### WRITTEN REQUEST
Which lines in the material below contain the word "picture"? Copy each of them.

[Scene script records]
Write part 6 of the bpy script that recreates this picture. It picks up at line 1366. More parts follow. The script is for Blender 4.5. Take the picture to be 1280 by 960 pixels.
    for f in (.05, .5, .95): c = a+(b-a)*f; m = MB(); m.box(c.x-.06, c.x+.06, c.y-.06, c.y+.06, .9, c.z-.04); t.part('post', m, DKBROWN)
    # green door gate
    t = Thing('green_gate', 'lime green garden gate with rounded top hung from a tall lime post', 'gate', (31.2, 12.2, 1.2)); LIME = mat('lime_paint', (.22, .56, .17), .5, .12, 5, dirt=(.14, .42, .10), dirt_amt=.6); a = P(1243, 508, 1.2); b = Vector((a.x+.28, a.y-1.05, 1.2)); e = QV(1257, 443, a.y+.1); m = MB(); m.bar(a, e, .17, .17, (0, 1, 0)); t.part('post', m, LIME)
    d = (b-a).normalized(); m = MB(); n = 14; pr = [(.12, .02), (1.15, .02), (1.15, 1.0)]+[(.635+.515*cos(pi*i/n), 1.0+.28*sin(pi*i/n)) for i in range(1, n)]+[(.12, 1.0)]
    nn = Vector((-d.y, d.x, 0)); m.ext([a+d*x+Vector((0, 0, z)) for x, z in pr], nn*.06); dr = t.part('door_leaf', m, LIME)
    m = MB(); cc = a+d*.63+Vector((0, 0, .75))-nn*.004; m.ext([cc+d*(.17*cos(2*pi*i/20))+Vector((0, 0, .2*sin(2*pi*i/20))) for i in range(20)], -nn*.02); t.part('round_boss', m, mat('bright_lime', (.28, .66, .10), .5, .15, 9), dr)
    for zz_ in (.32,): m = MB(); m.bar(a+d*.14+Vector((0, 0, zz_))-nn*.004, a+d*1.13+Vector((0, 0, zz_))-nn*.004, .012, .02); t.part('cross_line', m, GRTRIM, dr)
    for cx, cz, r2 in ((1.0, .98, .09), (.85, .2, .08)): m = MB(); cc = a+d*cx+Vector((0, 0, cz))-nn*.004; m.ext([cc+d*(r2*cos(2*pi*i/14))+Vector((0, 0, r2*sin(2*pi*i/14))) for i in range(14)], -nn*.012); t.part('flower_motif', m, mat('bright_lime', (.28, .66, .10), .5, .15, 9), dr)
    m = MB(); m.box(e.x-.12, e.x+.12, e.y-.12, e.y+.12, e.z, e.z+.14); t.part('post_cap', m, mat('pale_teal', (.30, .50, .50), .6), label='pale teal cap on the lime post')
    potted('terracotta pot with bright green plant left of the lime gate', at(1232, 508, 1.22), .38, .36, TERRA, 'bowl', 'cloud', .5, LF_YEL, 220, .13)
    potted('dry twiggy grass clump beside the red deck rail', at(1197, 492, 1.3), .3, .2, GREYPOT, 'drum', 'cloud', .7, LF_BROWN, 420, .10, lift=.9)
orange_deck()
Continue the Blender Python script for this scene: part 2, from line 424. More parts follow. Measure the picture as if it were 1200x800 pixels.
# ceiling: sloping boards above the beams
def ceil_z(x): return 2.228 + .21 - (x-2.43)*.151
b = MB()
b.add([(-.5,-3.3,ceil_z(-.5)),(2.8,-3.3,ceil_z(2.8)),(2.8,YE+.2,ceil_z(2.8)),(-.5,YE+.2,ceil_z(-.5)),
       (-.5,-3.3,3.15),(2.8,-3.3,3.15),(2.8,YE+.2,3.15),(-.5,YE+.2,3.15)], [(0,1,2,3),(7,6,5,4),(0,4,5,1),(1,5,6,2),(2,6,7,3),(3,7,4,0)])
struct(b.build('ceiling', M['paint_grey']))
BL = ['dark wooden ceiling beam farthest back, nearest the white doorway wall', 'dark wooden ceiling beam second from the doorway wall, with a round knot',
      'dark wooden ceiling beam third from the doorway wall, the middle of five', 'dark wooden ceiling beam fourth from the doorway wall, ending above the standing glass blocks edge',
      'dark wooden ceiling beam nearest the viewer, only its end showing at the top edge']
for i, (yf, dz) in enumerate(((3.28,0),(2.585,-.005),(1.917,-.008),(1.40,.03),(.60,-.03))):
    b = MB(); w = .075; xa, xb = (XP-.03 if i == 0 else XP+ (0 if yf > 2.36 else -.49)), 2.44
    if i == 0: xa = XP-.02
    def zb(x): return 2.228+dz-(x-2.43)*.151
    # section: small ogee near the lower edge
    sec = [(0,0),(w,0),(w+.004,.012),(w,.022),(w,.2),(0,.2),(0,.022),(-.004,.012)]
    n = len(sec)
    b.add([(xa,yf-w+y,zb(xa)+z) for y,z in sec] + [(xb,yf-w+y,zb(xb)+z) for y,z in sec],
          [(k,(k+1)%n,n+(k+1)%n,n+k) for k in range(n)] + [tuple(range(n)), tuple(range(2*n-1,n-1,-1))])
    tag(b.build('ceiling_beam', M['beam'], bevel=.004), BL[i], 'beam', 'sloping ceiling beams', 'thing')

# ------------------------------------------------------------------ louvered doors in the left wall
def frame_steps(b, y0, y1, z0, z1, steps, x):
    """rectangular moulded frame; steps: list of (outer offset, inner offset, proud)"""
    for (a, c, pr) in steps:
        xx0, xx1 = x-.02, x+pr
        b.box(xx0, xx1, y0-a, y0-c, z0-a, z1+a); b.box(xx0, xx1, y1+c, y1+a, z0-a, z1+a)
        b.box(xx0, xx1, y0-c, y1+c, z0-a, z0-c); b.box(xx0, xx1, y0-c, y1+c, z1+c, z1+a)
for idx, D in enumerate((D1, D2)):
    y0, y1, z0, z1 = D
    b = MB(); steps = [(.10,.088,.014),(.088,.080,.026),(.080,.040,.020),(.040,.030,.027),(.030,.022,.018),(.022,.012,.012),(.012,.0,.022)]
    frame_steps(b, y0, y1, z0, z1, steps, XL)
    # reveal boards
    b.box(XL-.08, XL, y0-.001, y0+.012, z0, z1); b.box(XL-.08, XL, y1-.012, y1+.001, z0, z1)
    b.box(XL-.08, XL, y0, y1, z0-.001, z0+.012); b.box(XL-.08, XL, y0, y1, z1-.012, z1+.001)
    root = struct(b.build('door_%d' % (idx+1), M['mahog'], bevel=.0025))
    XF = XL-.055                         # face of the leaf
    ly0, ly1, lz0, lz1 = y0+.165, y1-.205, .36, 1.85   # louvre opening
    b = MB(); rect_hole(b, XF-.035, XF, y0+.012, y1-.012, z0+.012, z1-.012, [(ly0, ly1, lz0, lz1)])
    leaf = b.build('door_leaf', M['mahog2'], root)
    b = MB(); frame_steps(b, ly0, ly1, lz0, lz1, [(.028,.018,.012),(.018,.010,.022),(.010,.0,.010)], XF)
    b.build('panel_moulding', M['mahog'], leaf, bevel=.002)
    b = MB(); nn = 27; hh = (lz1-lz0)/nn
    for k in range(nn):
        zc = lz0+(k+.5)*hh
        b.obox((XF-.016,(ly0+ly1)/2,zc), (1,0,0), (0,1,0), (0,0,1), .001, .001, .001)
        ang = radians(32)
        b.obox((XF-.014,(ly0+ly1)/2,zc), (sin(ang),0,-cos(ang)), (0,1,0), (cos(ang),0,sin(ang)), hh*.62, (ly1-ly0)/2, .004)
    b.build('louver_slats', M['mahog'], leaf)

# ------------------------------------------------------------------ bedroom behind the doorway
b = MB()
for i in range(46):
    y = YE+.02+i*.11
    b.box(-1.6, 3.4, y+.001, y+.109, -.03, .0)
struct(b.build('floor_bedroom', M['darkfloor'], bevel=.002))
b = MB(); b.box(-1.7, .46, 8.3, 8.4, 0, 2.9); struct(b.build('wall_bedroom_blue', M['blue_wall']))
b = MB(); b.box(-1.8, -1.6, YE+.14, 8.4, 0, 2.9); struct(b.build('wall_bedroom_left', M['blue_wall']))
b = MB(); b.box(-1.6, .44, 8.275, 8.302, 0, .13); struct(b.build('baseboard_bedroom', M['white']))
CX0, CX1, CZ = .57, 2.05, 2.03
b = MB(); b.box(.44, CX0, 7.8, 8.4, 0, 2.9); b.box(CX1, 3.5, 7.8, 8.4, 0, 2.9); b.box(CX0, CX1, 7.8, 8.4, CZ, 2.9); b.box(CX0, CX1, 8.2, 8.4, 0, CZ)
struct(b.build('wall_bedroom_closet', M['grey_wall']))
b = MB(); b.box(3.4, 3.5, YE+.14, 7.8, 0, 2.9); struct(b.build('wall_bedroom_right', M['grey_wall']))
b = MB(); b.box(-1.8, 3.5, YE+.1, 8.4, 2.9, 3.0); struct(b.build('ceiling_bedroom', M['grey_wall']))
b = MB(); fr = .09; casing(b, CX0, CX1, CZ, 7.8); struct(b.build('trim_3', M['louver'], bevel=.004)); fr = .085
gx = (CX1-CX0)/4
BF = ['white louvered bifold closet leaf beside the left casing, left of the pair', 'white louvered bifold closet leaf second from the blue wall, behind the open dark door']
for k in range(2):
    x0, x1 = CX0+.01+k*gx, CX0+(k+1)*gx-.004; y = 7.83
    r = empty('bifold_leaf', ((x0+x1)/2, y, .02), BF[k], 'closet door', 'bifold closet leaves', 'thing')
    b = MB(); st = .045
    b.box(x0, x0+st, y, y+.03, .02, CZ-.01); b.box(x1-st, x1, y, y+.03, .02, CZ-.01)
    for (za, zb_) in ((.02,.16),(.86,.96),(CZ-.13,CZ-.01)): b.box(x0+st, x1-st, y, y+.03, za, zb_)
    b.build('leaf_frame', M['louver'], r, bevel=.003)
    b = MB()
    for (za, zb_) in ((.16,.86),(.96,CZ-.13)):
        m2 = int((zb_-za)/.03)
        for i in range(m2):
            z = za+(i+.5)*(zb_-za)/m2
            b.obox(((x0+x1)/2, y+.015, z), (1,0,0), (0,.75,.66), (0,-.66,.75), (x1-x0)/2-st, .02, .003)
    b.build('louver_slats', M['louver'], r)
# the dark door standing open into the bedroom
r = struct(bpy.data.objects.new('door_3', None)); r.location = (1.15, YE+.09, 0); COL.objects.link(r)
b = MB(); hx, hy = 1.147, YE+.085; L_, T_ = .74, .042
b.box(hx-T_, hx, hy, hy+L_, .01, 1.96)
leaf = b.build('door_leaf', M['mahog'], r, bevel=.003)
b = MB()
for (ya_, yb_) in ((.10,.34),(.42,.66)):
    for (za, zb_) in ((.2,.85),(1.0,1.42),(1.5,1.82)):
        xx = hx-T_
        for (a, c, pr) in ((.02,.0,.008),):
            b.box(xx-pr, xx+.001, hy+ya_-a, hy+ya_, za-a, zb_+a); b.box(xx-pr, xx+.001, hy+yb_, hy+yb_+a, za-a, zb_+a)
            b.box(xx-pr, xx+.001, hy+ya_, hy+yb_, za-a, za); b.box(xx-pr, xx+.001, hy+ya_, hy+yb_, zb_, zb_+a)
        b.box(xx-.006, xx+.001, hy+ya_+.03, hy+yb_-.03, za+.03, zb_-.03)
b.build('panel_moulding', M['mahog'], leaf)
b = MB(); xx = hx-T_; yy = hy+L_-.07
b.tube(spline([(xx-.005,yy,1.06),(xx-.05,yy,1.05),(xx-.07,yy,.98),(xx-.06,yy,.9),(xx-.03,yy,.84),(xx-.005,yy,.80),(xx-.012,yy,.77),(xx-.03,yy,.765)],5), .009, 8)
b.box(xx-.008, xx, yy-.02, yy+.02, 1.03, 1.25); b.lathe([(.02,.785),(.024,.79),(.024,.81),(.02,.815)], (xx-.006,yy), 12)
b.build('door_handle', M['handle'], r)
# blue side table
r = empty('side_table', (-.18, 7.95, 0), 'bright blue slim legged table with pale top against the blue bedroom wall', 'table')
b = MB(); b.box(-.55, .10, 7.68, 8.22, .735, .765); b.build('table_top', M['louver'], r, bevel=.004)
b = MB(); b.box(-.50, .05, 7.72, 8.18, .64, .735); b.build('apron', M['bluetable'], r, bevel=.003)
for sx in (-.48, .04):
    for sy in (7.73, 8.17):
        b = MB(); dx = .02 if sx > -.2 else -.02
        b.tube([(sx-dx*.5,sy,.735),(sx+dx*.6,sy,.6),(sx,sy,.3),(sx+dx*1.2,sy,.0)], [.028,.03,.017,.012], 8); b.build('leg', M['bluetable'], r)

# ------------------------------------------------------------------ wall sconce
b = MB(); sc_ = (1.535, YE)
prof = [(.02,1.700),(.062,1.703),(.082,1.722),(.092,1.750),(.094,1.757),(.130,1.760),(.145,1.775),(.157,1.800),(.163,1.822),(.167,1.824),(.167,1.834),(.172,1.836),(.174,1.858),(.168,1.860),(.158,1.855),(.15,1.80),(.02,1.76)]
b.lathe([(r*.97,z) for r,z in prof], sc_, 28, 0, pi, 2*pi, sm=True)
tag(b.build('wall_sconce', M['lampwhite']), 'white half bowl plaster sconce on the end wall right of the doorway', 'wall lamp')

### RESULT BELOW
Write part 6 of the bpy script that recreates this picture. It picks up at line 1366. More parts follow. The script is for Blender 4.5. Take the picture to be 1280 by 960 pixels.
Continue the Blender Python script for this scene: part 2, from line 424. More parts follow. Measure the picture as if it were 1200x800 pixels.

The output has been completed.